Ich erinnere mich, daß mir damals nachts beim Wachliegen die Verse des Dichters Georg Heym in den Sinn kamen, die dieser schon 1912 allzu jung Verstorbene in einer Vision des herannahenden ersten Weltkrieges geschrieben hatte:

"Aufgestanden ist er, welcher lange schlief,
aufgestanden unten in Gewölben tief.
In der Dämmerung steht er, groß und unbekannt,
und den Mond zerdrückt er in der schwarzen Hand."
Ein Vierteljahrhundert später wurde das furchtbare Gegenwart, was er geschaut hatte:
"Eine große Stadt versank in gelbem Rauch,
warf sich lautlos in des Abgrunds Bauch.
Aber riesig über glühenden Trümmern steht
der in wilde Himmel seine Fackel dreht
über sturmzerfetzter Wolken Widerschein
in des toten Dunkels kalte Wüstenein,
daß er mit dem Brande weit die Nacht verdorr,
Pech und Feuer träufet unten auf Gomorrh.

Seit ich die Synagogen brennen sah, ahnte ich, welch Strafgericht dieser Stadt und diesem Lande bereitet war. Jetzt hieß es, allen Mut zusammenfassen und alles das auf Gottes Hand zu nehmen, was er uns vorbestimmt hatte.

Die Krise wurde noch um einige Tage hinausgezögert. Aber am ersten September, an einem Freitag, marschierten die deutschen Truppen in Polen ein. Berlin schwamm in einem Taumel der Begeisterung.

Sofort wurde der Luftschutz aufgerufen und mobil gemacht. Ich war als Sanitäterin ausgebildet worden. Mir wurde befohlen, die nächsten zehn Nächte Luftschutzwache im Bankgebäude zu übernehmen, dafür war ich am Tage frei. Am Abend des ersten Kriegstages hatten wir auch schon den ersten Alarm. Einige polnische Flugzeuge waren bis nach Frankfurt an der Oder vorgedrungen und ganz Berlin wurde durch die Sirenen in die Keller gejagt. Es dauerte nur ein paar Minuten. Ein Vorspiel von dem, was wir später kennenlernen sollten...

Nachts saßen die zum Luftschutz befohlenen Kollegen und ich vor dem Gebäude der Bank. Die Straßen der City, die sonst spät abends so still dalagen, waren erfüllt von einer lustigen, aufgeregten Menge, die sich die Verdunkelung ansah. Die ungewohnte Dunkelheit war Anlaß zu manchem Scherz und zu mancher Handgreiflichkeit, man hörte Kichern, Schelten und Lachen. Die großen Autobusse fuhren mit blau angemalten Fenstern, sie schaukelten wie riesigen Meerungeheuer durch die enge Schlucht der Friedrichstraße.

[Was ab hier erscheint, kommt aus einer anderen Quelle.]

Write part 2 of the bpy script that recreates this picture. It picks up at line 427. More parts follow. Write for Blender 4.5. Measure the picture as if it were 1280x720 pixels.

So verbrachte ich die Tage zu Hause und schlief nachts im Sanitätsraum der Bank auf einem Wachstuchsofa. Die Siegesmeldungen aus Polen überstürzten sich. Die Stimmung der Bevölkerung war gehoben.

Am Tage nach dem Kriegsausbruch rief mich mein Bekannter Ri an. Ich fragte in der spöttischen Art, die ich manchmal ihm gegenüber annahm: "Nun, wirst du nicht auch zu den Waffen eilen - Herr Oberleutnant?" (diesen militärischen Rang hatte er seit der Ableistung mehrerer Übungen in der Flakkaserne erhalten und er stand ihm merkwürdig zu seinen grauen Haaren). "Noch nicht", sagte er, "man braucht uns ältere Jahrgänge nicht in diesem Krieg, der ja in wenigen Monaten, spätestens zu Weihnachten, beendet sein wird. Aber hätte ich doch einen Sohn, der an meiner Stelle ..." "Jawohl!" sagte ich, "der Junge würde mit neunzehn Jahren Ritterkreuzträger werden und mit neunzehneinhalb Jahren fallen! Ich bin froh, daß ich weder Mann noch Sohn habe, die in diesen Krieg ziehen müßten." "Das verstehst du nicht ... du mußt verstehen, was es für einen Mann bedeutet, untätig daheim zu sitzen, wenn der Führer losschlägt." Wieder verstanden uns wieder einmal ganz und gar nicht.